En un viaje de Bru Rovira por Burela, entrevista a jóvenes cuyas familias provienen de Cabo Verde. Chicos, chicas que ya se sienten gallegos, como en su tiempo sus padres y madres se sintieron caboverdianos y luego migrantes que se adaptaron, aunque con borrascas que prometían desgajarles de sus incipiantes lazos a otras tierras en un mundo que se había hecho global, en el trasiego de materiales y pugnaban por no hacerlo con las personas que habían sido aplastadas por las consecuencias de ellas.
En el colegio donde fueron, hubo alguien que un día les dio apoyo para que aprendieran desde lo que percibían entre las salsas de los platos que les preparaban. Aprender un idioma, aprender asignaturas, convirtiéndolas en parte de sus vidas. Es el fin último, que algo significativo acaricie mis desconocimientos para que compartamos mundos.
La música que siempre me ha transportado, casi nunca ha tenido el sentido de sus palabras, sino el de estar viviendo entre las notas de sus melodias con los que me lanzan a las realidades.
Ayer, David Bowie aparecía como parte de una historia músical con la que me estuve explorando en una serie francesa que me volvió a poner insomne por varios periodos.

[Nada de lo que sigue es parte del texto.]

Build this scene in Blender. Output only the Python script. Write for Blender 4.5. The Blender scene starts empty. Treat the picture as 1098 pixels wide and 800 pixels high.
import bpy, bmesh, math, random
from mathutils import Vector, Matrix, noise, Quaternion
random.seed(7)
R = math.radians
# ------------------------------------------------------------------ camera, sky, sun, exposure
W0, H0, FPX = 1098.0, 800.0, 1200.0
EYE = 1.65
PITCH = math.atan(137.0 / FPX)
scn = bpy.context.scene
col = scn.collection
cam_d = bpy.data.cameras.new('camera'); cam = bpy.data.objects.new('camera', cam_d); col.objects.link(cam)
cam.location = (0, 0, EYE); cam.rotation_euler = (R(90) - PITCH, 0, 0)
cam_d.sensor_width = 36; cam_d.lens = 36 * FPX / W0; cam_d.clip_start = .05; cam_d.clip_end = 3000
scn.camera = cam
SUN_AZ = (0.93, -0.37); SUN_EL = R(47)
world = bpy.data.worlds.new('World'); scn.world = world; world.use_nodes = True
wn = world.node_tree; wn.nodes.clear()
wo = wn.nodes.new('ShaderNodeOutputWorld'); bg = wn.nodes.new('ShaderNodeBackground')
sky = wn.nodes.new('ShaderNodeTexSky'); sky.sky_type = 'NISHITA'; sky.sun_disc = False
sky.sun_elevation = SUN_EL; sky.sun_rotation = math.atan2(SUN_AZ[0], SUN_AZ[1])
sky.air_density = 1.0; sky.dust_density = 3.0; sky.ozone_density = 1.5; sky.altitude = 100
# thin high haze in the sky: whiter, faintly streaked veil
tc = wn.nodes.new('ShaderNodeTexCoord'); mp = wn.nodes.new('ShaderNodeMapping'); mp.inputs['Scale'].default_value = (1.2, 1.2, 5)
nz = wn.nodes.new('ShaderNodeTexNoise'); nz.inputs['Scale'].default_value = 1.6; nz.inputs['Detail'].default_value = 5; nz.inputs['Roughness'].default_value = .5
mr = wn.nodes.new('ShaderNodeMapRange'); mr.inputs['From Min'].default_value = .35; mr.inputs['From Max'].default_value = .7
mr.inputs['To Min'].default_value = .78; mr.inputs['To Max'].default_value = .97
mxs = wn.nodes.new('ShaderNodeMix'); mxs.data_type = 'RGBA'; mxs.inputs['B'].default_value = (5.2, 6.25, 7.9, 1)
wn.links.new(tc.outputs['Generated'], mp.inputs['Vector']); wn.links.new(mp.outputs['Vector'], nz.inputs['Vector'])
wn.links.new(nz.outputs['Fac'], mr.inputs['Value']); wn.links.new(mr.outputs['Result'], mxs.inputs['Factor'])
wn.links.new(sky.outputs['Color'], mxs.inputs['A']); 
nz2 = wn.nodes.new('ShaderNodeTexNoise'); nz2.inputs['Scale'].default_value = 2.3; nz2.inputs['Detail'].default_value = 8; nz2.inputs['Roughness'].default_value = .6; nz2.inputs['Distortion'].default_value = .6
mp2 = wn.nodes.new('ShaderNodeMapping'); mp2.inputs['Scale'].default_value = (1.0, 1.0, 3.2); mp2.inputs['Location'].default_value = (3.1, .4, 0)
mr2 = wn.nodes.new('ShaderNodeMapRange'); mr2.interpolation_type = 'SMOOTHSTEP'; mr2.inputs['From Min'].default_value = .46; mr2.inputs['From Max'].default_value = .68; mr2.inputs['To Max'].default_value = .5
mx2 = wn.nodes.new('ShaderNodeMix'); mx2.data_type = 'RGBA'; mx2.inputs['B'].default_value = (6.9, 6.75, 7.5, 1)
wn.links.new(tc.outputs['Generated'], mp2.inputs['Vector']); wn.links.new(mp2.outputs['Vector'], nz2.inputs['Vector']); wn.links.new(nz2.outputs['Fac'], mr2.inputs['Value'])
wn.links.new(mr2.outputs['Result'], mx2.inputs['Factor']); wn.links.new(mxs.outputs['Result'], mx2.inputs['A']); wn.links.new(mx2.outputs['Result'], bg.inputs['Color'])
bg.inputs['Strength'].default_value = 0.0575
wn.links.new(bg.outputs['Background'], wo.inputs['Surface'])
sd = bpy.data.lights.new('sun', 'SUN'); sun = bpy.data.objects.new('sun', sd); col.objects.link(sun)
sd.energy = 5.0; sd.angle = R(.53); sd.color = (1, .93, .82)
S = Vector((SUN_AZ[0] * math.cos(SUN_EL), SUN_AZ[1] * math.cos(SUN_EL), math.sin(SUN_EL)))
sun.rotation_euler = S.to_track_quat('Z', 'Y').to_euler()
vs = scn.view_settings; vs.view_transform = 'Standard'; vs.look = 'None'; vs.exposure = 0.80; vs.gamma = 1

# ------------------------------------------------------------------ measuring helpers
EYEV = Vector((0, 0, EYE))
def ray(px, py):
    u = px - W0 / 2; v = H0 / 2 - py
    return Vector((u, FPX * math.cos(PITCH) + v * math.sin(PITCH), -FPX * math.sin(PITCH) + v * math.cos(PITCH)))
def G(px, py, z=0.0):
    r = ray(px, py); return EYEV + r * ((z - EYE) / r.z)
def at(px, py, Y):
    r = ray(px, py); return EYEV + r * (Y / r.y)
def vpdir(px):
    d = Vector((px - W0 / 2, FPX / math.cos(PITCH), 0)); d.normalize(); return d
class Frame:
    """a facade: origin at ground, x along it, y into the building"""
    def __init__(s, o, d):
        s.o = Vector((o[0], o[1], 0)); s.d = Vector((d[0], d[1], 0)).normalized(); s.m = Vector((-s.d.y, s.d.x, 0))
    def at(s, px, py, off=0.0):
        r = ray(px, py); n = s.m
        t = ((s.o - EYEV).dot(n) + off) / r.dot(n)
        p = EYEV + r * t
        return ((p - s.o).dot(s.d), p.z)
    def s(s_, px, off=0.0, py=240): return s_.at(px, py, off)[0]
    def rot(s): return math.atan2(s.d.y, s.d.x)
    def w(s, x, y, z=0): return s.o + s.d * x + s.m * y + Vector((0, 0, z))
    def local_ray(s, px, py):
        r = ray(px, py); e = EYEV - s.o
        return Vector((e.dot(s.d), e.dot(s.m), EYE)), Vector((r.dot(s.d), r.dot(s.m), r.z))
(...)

Cuando Bru terminaba hoy, su ensoñador reportaje, también me ha montado sobre las significativas notas que definían las raices de los que fueron transplantados y arraigaron, pero que siempre siguen siendo zarandeados por los vientos con los que soplan los odios.
Ritmo ignótico para desamarrar cabos, levar anclas y poner vida a los textos elaborados desde la saudade de un pueblo colonizado por Portugal.
Aquí, en un patio, empieza a nacer un barco y en el día a día se buscan rumbos con los que enriquecer una creación que lleva esperando vencer los miedos al fracaso.
Un día, al que no cree en este viaje, le tienes que hacer capitán para que en los que quiere ser, nosotros seamos quienes le demos nuestro pequeño armazón.